Guitars in the lounge.
There are some good players, including an older fellow named David who's not a student but is always welcome. His tone is pure and his technique reminds me of Mick Taylor, with his melodicism and emotion. I watch his fingers intently. I'd like to improve, where after a lifetime without mentors perhaps these experts will help.
I'm free now to own my first electric. An older student named Ken lets me borrow his 1972 Telecaster Thinline, the blonde version with the Seth Lover humbuckers. It has terrible cheap frets but he's replaced the terrible cheap tuners and I love its feel and sound. Eventually he sells me it, and I love it so much I sometimes sleep with it after late nights in the lounge.
A student named Richard offers to teach me if I'll play rhythm for him to practice to. At first I'm thrilled, until practice demonstrates his meaning. He wants me to repeat the chord progression to "My Favorite Things" over and over for hours while he improvises little jazz doodles. That's all he ever shows me, so that I eventually revolt. Get a fucking tape recorder, asshole. I'm more than disappointed: my feelings are hurt, an early example of exploitation by putative friends which forms an angry theme through parts of my adulthood. I keep playing but I dump him and withdraw from the lounge jams. I'm not sulking, I'm confused. I don't know how to relate to other musicians.

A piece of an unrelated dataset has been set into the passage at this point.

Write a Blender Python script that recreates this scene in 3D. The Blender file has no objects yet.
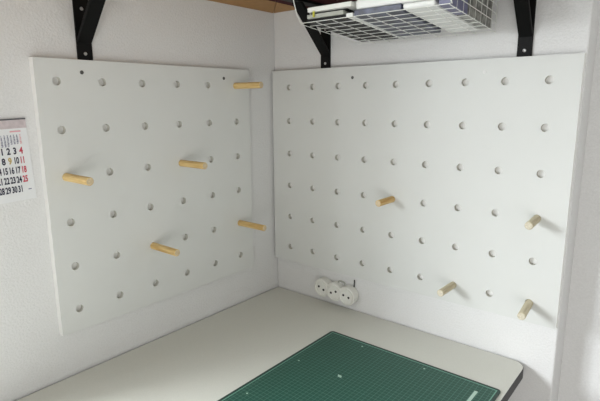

This all changes dramatically during my final summer, when I'm living with a housemate whose boyfriend is in a band. They're younger than me but they're great fun. I sit in sometimes when they practice in our house, until eventually I'm asked to join. They're playing ska and I'm rhythmically adept enough to add touches of reggae and latin beats. We go through an evolution as personnel come and go. First we're Sitting Duck, later The Estonian Gauchos, with David Lowery and Johnny Hickman, who eventually form Cracker. When I leave the Gauchos morph into Camper Van Beethoven, so that I've participated in the early history of one of the '80s indie movement's more fun little bands. But this is no longer about school, it's now life, and as I grope my way forward I'm forever bouncing like a pinball between music, activism and writing.